→ **SHORT PROBLEM**: Please transcribe the listing below in full and word for word, without its pictures.

########

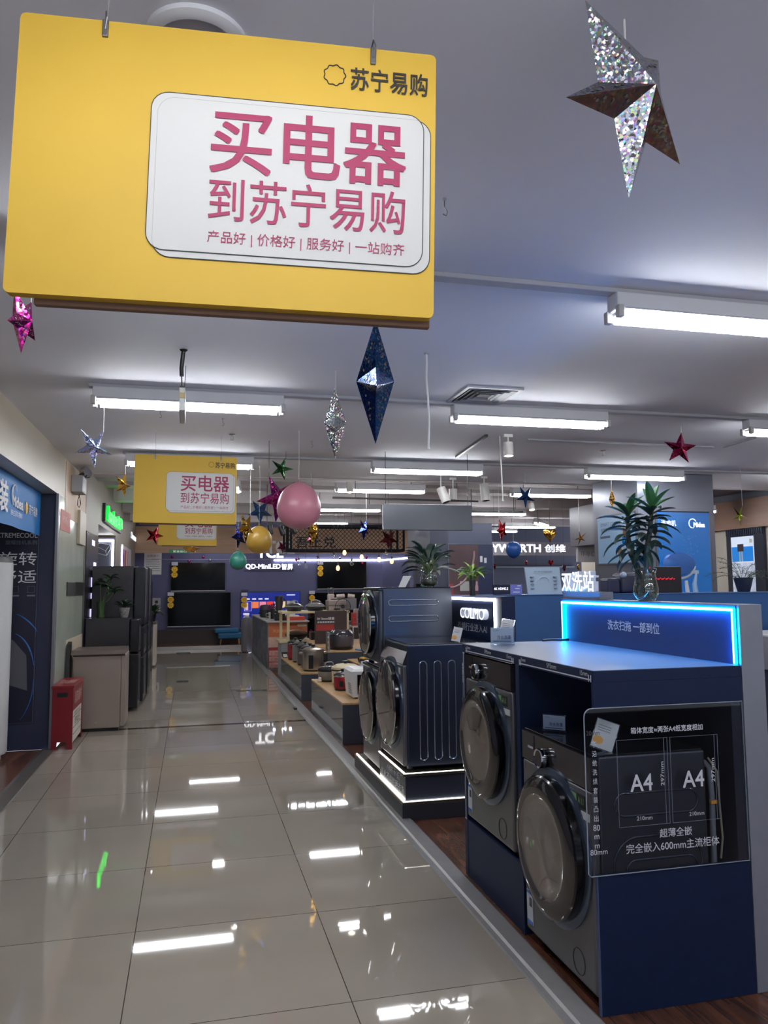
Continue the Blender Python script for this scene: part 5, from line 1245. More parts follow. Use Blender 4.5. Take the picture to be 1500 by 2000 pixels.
t = thing('side_panel', MB().box(1.325,1.42,17.7,17.78,0.0,0.86,0.004), M('panel_beige',(140,128,122),0.5), 'narrow beige upright panel with print between the grey purifier and the printed counter', 'board')
t = root('drum_stand', (2.2,14.8,0), 'black column and grey box seen behind the rack posts', 'display stand')
build(MB().lathe([(0.16,0),(0.15,0.9),(0.17,1.03)], (2.30,14.8,0), (0,0,1), 26), 'column', BLACKG, t, True)
build(B(2.48,2.80,14.6,15.0,0.0,0.92,0.005), 'grey_case', M('case_grey',(96,96,100),0.4), t)
build(B(2.45,2.85,14.57,15.03,0.92,1.0,0.004), 'case_lid', M('case_lid_grey',(120,120,122),0.4), t)
t = root('coffee_maker', (2.25,14.8,1.03), 'dark pot with a chrome lid on the black column behind the rack', 'kettle')
build(MB().lathe([(0.09,0),(0.11,0.1),(0.115,0.14)], (2.30,14.8,1.03), (0,0,1), 22), 'body', DKP, t, True)
build(MB().lathe([(0.12,0.14),(0.10,0.17),(0.02,0.185),(0,0.185)], (2.30,14.8,1.03), (0,0,1), 22), 'lid', CHROME, t, True)
t = root('white_price_board', (1.72,15.3,1.1), 'small white card with print on the printed counter, in front of the lit television', 'price card')
build(B(1.80,1.98,15.3,15.31,0.865,1.20,0.002), 'card', PAPER, t); build(B(1.84,1.95,15.297,15.30,1.06,1.14), 'print', M('print_mid',(130,120,124)), t)

# mesh cage with metal letters and the bulbs below it
CAGE = M('cage_metal', (14,14,18), 0.7, spec=0.12)
t = root('mesh_cage', (2.62,13.6,2.10), 'dark suspended mesh cage with cut metal characters', 'hanging cage')
fr = MB(); x0,x1,y0,y1,z0,z1 = 1.60,3.70,13.5,13.95,2.11,2.54
for z in (z0,z1):
    for y in (y0,y1): fr.box(x0,x1,y-0.02,y+0.02,z-0.022,z+0.022)
    for x in (x0,x1): fr.box(x-0.02,x+0.02,y0,y1,z-0.022,z+0.022)
for x in (x0,x0+0.07,x1-0.12,x1):
    for y in (y0,y1): fr.box(x-0.018,x+0.018,y-0.018,y+0.018,z0,z1)
build(fr, 'frame', CAGE, t)
ms = MB(); st_ = 0.075; k = x0-(z1-z0)
while k < x1:
    for s in (1,-1):
        a = k if s>0 else k+(z1-z0); ax, az = a, z0; bx, bz = a+s*(z1-z0), z1
        # clip to the frame
        if ax < x0: az += (x0-ax)*(1 if s>0 else -1)*(1 if s>0 else 1); ax = x0
        if s>0:
            if k < x0: ax, az = x0, z0+(x0-k)
            if bx > x1: bz = z0+(x1-k); bx = x1
        else:
            if a > x1: ax, az = x1, z0+(a-x1)
            else: ax, az = a, z0
            if bx < x0: bz = z0+(a-x0); bx = x0
        if bz-az > 0.01: ms.tube([(ax,y0,az),(bx,y0,bz)],0.0042,4)
    k += st_
build(ms, 'mesh', CAGE, t)
bk = MB(); k = x0
text('吾土兑', (2.10,13.47,2.245), '-y', 0.70, 0.19, M('cut_metal',(12,12,16),0.7,spec=0.12), t, 'metal_characters', 0.01, 0.02)
hg = MB()
for x in (1.75,3.55):
    for y in (y0,y1): hg.cyl((x,y,z1),(x,y,3.148),0.006,seg=6)
build(hg, 'hanger_rod', CAGE, t)
WARM = M('lit_warm_bulb', (255,210,150), 0.3, emit=4.0, ecol=(255,190,110))
for (x, z, lit, lb) in ((1.791,1.882,0,'unlit hanging filament bulb, leftmost of the row, dull amber'),(1.902,1.829,0,'unlit clear hanging bulb, second from the left'),(2.126,1.917,0,'unlit hanging bulb third from the left, beside a yellow tag'),(2.405,1.985,0,'small unlit hanging bulb directly above the lowest lit one'),
                    (2.47,1.792,1,'lit warm hanging bulb, the lowest of the row'),(2.587,2.06,1,'lit warm hanging bulb against the lower edge of the mesh cage'),(2.716,1.872,0,'unlit clear teardrop bulb in the middle of the row'),(2.894,1.985,1,'lit warm hanging bulb right of the clear teardrop bulb'),
                    (3.208,1.939,1,'lit hanging bulb overlapping the white light strip'),(3.436,1.908,1,'lit warm hanging bulb at the right end of the row'),(3.334,2.05,0,'unlit hanging bulb highest at the right, under the maroon star')):
    t = root('pendant_bulb', (x,13.35,z), lb, 'pendant bulb', 'filament bulbs on black cords')
    build(MB().cyl((x,13.35,z+0.075),(x,13.35,3.148),0.0025,seg=5), 'cord', BLACK, t)
    build(MB().lathe([(0.016,0.04),(0.018,0.075),(0.008,0.09)], (x,13.35,z), (0,0,1), 12), 'lamp_holder', BLACK, t, True)
    build(MB().lathe([(0,-0.045),(0.02,-0.038),(0.033,-0.012),(0.03,0.012),(0.016,0.042)], (x,13.35,z), (0,0,1), 18), 'glass_bulb', WARM if lit else GLASS, t, True)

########

→ **WRITTEN ANSWER**:
Continue the Blender Python script for this scene: part 5, from line 1245. More parts follow. Use Blender 4.5. Take the picture to be 1500 by 2000 pixels.
t = thing('side_panel', MB().box(1.325,1.42,17.7,17.78,0.0,0.86,0.004), M('panel_beige',(140,128,122),0.5), 'narrow beige upright panel with print between the grey purifier and the printed counter', 'board')
t = root('drum_stand', (2.2,14.8,0), 'black column and grey box seen behind the rack posts', 'display stand')
build(MB().lathe([(0.16,0),(0.15,0.9),(0.17,1.03)], (2.30,14.8,0), (0,0,1), 26), 'column', BLACKG, t, True)
build(B(2.48,2.80,14.6,15.0,0.0,0.92,0.005), 'grey_case', M('case_grey',(96,96,100),0.4), t)
build(B(2.45,2.85,14.57,15.03,0.92,1.0,0.004), 'case_lid', M('case_lid_grey',(120,120,122),0.4), t)
t = root('coffee_maker', (2.25,14.8,1.03), 'dark pot with a chrome lid on the black column behind the rack', 'kettle')
build(MB().lathe([(0.09,0),(0.11,0.1),(0.115,0.14)], (2.30,14.8,1.03), (0,0,1), 22), 'body', DKP, t, True)
build(MB().lathe([(0.12,0.14),(0.10,0.17),(0.02,0.185),(0,0.185)], (2.30,14.8,1.03), (0,0,1), 22), 'lid', CHROME, t, True)
t = root('white_price_board', (1.72,15.3,1.1), 'small white card with print on the printed counter, in front of the lit television', 'price card')
build(B(1.80,1.98,15.3,15.31,0.865,1.20,0.002), 'card', PAPER, t); build(B(1.84,1.95,15.297,15.30,1.06,1.14), 'print', M('print_mid',(130,120,124)), t)

# mesh cage with metal letters and the bulbs below it
CAGE = M('cage_metal', (14,14,18), 0.7, spec=0.12)
t = root('mesh_cage', (2.62,13.6,2.10), 'dark suspended mesh cage with cut metal characters', 'hanging cage')
fr = MB(); x0,x1,y0,y1,z0,z1 = 1.60,3.70,13.5,13.95,2.11,2.54
for z in (z0,z1):
    for y in (y0,y1): fr.box(x0,x1,y-0.02,y+0.02,z-0.022,z+0.022)
    for x in (x0,x1): fr.box(x-0.02,x+0.02,y0,y1,z-0.022,z+0.022)
for x in (x0,x0+0.07,x1-0.12,x1):
    for y in (y0,y1): fr.box(x-0.018,x+0.018,y-0.018,y+0.018,z0,z1)
build(fr, 'frame', CAGE, t)
ms = MB(); st_ = 0.075; k = x0-(z1-z0)
while k < x1:
    for s in (1,-1):
        a = k if s>0 else k+(z1-z0); ax, az = a, z0; bx, bz = a+s*(z1-z0), z1
        # clip to the frame
        if ax < x0: az += (x0-ax)*(1 if s>0 else -1)*(1 if s>0 else 1); ax = x0
        if s>0:
            if k < x0: ax, az = x0, z0+(x0-k)
            if bx > x1: bz = z0+(x1-k); bx = x1
        else:
            if a > x1: ax, az = x1, z0+(a-x1)
            else: ax, az = a, z0
            if bx < x0: bz = z0+(a-x0); bx = x0
        if bz-az > 0.01: ms.tube([(ax,y0,az),(bx,y0,bz)],0.0042,4)
    k += st_
build(ms, 'mesh', CAGE, t)
bk = MB(); k = x0
text('吾土兑', (2.10,13.47,2.245), '-y', 0.70, 0.19, M('cut_metal',(12,12,16),0.7,spec=0.12), t, 'metal_characters', 0.01, 0.02)
hg = MB()
for x in (1.75,3.55):
    for y in (y0,y1): hg.cyl((x,y,z1),(x,y,3.148),0.006,seg=6)
build(hg, 'hanger_rod', CAGE, t)
WARM = M('lit_warm_bulb', (255,210,150), 0.3, emit=4.0, ecol=(255,190,110))
for (x, z, lit, lb) in ((1.791,1.882,0,'unlit hanging filament bulb, leftmost of the row, dull amber'),(1.902,1.829,0,'unlit clear hanging bulb, second from the left'),(2.126,1.917,0,'unlit hanging bulb third from the left, beside a yellow tag'),(2.405,1.985,0,'small unlit hanging bulb directly above the lowest lit one'),
                    (2.47,1.792,1,'lit warm hanging bulb, the lowest of the row'),(2.587,2.06,1,'lit warm hanging bulb against the lower edge of the mesh cage'),(2.716,1.872,0,'unlit clear teardrop bulb in the middle of the row'),(2.894,1.985,1,'lit warm hanging bulb right of the clear teardrop bulb'),
                    (3.208,1.939,1,'lit hanging bulb overlapping the white light strip'),(3.436,1.908,1,'lit warm hanging bulb at the right end of the row'),(3.334,2.05,0,'unlit hanging bulb highest at the right, under the maroon star')):
    t = root('pendant_bulb', (x,13.35,z), lb, 'pendant bulb', 'filament bulbs on black cords')
    build(MB().cyl((x,13.35,z+0.075),(x,13.35,3.148),0.0025,seg=5), 'cord', BLACK, t)
    build(MB().lathe([(0.016,0.04),(0.018,0.075),(0.008,0.09)], (x,13.35,z), (0,0,1), 12), 'lamp_holder', BLACK, t, True)
    build(MB().lathe([(0,-0.045),(0.02,-0.038),(0.033,-0.012),(0.03,0.012),(0.016,0.042)], (x,13.35,z), (0,0,1), 18), 'glass_bulb', WARM if lit else GLASS, t, True)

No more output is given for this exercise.